All of the club’s players were spoken to about the use of social networking sites at the start of the season, Mr Ford said.

“In the almost 18 months I have been chairman I, and the rest of the board, have worked extremely hard to make East Stirlingshire a welcoming club for everyone. We have participated willingly and positively in initiatives to combat sectarianism, bigotry and hate.

“A main aim has been to try and use football to promote community, harmony and tolerance. Coming to a Shire match is a social experience above all and many who have participated in that have commented how much like a family the Shire support is.

“I know I speak for the entire board of directors when I say we are proud to be a fan-owned and fan-run club. Likewise, I know my fellow directors are saddened and ashamed by these recent events which have brought no credit to the supporters, coaches and playing staff of our club. To those people too we owe an apology.”

The statement was replicated on The Rangers FC website.

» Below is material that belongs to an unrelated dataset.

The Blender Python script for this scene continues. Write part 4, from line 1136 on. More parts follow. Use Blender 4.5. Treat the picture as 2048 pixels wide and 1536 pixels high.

A foreword to the statement from the Glasgow club stated: “East Stirlingshire have issued a full apology to Rangers Football Club following sickening posts made by one of their club’s teenage players on a social networking site about the Ibrox disaster.

“The 1971 disaster, in which 66 people died, resonates deeply with all Rangers supporters and it is truly abhorrent that anyone could see fit to mock such a tragedy.

“Rangers condemns the sickening comments made and we note East Stirlingshire have issued a swift apology to everyone connected to the club.”

Strathclyde Police said they are investigating.

“We can confirm that a complaint has been received and inquiries are ongoing,” a force spokeswoman said.